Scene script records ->
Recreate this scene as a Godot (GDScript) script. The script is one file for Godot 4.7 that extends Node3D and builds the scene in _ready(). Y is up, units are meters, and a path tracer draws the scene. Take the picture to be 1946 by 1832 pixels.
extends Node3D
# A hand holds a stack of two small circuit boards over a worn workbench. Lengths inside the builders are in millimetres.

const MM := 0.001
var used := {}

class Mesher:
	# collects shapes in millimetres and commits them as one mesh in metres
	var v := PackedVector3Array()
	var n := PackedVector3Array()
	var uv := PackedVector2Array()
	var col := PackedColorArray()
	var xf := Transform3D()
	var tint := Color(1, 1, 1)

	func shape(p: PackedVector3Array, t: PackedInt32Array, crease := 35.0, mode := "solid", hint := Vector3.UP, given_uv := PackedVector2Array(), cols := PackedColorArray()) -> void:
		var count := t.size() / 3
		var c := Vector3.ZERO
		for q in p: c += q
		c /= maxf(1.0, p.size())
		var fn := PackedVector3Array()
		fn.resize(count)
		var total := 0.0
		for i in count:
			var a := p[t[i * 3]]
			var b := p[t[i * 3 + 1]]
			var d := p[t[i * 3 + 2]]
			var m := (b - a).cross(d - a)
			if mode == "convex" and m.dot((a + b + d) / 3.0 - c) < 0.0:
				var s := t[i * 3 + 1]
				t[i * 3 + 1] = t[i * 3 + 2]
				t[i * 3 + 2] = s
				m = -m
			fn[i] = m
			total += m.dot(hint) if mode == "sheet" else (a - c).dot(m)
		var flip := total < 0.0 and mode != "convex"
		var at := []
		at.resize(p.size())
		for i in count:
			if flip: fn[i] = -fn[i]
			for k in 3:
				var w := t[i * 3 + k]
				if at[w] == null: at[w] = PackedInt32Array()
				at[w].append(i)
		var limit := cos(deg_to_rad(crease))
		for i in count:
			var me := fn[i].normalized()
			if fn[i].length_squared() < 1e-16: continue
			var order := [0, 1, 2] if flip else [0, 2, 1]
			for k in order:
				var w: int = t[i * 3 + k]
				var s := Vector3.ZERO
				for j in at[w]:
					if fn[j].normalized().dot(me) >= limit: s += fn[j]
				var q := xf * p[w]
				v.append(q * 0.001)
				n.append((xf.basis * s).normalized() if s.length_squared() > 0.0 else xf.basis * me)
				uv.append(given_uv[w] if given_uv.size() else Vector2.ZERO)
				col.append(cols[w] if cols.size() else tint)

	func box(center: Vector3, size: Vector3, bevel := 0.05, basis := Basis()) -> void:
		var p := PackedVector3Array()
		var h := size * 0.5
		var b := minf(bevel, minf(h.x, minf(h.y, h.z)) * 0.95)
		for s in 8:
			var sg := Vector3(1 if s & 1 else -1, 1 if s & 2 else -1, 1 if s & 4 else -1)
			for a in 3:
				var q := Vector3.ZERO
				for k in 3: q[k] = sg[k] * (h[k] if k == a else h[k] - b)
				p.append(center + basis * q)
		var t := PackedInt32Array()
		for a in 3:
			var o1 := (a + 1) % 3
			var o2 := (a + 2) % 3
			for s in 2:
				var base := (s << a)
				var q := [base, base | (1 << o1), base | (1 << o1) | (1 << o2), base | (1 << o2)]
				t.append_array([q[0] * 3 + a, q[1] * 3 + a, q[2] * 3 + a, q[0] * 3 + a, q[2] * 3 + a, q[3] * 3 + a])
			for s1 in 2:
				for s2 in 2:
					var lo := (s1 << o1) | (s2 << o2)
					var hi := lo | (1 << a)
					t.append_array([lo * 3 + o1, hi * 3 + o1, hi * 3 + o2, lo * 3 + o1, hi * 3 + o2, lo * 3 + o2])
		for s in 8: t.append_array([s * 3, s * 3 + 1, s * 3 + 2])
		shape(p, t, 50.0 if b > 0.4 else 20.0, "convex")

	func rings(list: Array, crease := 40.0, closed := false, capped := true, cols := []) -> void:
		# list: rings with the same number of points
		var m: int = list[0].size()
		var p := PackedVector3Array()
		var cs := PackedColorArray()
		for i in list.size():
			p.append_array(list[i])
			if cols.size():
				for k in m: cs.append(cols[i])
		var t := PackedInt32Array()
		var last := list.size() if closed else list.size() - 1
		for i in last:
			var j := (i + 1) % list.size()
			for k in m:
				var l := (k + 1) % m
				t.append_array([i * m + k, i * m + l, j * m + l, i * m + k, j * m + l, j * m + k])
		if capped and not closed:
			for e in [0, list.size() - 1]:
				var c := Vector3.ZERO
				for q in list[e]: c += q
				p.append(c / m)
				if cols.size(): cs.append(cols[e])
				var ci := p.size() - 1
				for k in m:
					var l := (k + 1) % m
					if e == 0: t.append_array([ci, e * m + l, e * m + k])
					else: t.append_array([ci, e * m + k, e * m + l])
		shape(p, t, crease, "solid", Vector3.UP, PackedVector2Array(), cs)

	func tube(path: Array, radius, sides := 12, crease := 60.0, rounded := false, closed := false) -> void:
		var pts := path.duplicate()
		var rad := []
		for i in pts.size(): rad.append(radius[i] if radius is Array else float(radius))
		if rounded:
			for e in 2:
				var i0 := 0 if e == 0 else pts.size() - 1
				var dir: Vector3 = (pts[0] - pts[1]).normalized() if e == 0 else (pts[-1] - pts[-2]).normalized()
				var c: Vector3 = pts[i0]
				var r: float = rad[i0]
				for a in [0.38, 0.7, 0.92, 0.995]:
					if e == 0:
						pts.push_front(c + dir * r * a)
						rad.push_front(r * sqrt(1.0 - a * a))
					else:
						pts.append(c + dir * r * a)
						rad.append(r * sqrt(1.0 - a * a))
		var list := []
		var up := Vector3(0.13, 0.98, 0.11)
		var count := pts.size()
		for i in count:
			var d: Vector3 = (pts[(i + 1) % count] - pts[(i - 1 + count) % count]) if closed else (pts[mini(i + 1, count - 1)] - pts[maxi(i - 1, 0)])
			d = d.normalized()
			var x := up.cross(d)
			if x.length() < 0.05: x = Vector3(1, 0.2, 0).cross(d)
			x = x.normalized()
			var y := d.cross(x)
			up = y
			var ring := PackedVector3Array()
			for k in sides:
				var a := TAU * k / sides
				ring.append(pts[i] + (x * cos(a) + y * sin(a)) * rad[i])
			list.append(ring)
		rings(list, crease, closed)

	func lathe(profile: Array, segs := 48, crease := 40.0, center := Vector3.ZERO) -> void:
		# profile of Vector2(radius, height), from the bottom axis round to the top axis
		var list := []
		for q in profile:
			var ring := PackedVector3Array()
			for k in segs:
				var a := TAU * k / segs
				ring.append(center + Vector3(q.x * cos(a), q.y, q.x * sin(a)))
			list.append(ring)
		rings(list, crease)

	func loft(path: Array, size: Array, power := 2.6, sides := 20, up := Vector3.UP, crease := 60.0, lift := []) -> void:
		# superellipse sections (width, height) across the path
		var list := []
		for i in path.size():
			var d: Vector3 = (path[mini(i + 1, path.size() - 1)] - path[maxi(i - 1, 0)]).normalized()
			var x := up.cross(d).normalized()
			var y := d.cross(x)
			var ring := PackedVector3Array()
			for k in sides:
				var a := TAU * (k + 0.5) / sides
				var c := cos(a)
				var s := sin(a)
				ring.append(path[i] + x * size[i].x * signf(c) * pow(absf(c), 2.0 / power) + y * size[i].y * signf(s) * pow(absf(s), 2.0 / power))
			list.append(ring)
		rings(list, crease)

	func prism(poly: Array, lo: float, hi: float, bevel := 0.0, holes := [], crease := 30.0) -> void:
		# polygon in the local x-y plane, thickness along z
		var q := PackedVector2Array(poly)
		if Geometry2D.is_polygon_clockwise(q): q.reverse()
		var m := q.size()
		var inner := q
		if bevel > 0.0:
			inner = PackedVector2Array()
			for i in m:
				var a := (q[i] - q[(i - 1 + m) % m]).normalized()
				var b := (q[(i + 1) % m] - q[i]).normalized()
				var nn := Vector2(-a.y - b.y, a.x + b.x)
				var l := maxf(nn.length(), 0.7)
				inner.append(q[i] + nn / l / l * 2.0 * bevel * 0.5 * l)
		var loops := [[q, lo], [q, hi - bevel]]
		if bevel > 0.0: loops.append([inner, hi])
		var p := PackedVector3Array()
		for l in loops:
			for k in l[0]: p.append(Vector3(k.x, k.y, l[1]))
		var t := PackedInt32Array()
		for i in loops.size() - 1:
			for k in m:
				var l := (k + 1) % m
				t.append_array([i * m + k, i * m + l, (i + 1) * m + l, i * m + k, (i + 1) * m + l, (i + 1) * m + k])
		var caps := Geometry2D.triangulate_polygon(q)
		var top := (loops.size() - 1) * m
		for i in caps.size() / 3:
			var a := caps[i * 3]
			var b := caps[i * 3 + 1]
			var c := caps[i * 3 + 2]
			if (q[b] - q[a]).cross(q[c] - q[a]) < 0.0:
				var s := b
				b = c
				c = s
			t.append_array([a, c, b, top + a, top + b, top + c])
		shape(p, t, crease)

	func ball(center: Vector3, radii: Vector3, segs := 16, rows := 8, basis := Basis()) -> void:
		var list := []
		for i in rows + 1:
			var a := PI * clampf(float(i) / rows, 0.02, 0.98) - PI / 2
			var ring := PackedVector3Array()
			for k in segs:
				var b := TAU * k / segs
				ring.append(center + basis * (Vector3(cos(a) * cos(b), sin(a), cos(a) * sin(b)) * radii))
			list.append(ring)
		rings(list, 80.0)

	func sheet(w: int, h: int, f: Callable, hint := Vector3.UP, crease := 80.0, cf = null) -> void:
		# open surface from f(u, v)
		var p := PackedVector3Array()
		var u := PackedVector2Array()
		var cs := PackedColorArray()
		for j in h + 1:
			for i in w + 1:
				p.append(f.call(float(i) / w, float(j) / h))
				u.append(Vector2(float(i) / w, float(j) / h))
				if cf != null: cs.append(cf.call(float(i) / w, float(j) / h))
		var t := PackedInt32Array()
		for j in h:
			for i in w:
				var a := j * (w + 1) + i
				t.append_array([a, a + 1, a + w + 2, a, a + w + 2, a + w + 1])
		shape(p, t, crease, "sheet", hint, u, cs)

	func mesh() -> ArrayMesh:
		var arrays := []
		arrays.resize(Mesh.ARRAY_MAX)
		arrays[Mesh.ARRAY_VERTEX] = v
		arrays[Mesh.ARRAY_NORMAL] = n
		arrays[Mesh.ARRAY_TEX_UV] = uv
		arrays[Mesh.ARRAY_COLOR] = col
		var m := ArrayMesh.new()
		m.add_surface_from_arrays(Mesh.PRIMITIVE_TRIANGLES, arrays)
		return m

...

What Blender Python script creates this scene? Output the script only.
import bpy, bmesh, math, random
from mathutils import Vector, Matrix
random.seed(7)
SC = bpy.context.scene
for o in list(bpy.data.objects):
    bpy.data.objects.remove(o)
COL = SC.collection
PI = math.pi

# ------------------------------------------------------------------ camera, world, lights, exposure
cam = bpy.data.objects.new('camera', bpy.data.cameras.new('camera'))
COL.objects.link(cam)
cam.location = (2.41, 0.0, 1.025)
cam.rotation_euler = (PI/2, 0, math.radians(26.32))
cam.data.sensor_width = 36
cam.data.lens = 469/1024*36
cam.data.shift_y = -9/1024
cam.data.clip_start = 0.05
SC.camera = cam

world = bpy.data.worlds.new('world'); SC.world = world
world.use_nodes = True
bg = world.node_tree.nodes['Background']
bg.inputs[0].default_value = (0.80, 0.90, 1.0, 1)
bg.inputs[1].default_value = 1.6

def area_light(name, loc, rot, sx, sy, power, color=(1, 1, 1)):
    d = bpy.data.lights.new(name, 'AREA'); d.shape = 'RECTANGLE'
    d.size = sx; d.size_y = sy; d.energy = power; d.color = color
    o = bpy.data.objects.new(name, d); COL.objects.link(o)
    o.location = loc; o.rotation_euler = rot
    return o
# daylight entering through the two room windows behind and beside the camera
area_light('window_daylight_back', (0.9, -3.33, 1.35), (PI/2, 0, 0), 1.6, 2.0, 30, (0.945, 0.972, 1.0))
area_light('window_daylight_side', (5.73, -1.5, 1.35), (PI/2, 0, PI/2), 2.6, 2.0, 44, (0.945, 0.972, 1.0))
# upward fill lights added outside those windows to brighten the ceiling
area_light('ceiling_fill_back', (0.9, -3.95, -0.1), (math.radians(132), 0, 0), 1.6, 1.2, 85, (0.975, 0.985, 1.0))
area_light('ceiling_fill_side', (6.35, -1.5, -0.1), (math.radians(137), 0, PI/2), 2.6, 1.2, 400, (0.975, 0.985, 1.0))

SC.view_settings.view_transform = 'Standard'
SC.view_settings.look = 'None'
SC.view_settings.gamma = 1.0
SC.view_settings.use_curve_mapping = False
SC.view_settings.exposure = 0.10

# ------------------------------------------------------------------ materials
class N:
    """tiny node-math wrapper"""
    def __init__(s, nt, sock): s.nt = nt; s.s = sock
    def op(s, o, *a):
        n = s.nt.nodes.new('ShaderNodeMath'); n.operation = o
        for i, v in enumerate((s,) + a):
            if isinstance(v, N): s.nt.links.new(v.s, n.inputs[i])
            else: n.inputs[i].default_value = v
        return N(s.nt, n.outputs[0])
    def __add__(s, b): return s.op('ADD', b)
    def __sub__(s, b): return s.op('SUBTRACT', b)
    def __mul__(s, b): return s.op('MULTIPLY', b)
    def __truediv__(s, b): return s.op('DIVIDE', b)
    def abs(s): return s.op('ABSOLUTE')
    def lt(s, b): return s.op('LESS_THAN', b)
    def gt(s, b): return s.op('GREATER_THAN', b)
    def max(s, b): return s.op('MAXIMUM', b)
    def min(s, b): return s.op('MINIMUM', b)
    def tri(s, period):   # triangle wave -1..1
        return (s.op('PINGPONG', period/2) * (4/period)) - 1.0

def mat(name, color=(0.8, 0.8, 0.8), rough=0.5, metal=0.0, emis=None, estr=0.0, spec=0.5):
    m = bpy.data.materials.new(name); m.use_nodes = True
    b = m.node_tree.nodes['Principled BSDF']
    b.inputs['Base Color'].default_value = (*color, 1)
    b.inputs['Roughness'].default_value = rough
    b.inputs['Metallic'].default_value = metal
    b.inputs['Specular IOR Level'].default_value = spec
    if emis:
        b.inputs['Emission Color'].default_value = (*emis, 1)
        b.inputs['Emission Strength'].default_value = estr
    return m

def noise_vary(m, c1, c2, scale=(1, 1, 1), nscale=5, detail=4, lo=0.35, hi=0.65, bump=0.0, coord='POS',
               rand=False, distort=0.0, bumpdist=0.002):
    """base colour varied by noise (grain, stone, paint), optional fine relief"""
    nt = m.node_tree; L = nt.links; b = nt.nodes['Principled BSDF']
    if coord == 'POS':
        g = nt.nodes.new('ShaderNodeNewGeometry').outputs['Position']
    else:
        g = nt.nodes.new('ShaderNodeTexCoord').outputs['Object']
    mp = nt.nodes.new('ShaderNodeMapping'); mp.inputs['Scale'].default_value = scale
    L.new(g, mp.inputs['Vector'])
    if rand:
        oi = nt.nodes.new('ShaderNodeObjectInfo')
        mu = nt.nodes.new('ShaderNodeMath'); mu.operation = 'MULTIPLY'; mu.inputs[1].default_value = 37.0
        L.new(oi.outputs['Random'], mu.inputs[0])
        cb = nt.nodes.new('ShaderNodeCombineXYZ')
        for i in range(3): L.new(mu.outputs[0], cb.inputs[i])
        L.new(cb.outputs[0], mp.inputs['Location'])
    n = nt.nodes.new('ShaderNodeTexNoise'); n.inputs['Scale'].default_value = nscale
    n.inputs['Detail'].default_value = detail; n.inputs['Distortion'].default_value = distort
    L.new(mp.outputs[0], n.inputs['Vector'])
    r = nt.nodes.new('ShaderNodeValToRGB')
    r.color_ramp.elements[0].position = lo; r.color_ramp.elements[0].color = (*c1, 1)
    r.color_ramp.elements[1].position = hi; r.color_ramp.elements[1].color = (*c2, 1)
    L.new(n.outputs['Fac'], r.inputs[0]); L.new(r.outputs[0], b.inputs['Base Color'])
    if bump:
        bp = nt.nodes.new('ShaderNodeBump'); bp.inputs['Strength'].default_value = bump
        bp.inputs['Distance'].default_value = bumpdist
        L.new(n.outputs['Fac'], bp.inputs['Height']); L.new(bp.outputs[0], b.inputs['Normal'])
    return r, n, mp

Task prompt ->
Quote the lines that begin at the line containing "Recreate this scene" and end at the line containing "var tint := Color(1, 1, 1)", keeping both of those lines.

Answer to this problem ->
Recreate this scene as a Godot (GDScript) script. The script is one file for Godot 4.7 that extends Node3D and builds the scene in _ready(). Y is up, units are meters, and a path tracer draws the scene. Take the picture to be 1946 by 1832 pixels.
extends Node3D
# A hand holds a stack of two small circuit boards over a worn workbench. Lengths inside the builders are in millimetres.

const MM := 0.001
var used := {}

class Mesher:
	# collects shapes in millimetres and commits them as one mesh in metres
	var v := PackedVector3Array()
	var n := PackedVector3Array()
	var uv := PackedVector2Array()
	var col := PackedColorArray()
	var xf := Transform3D()
	var tint := Color(1, 1, 1)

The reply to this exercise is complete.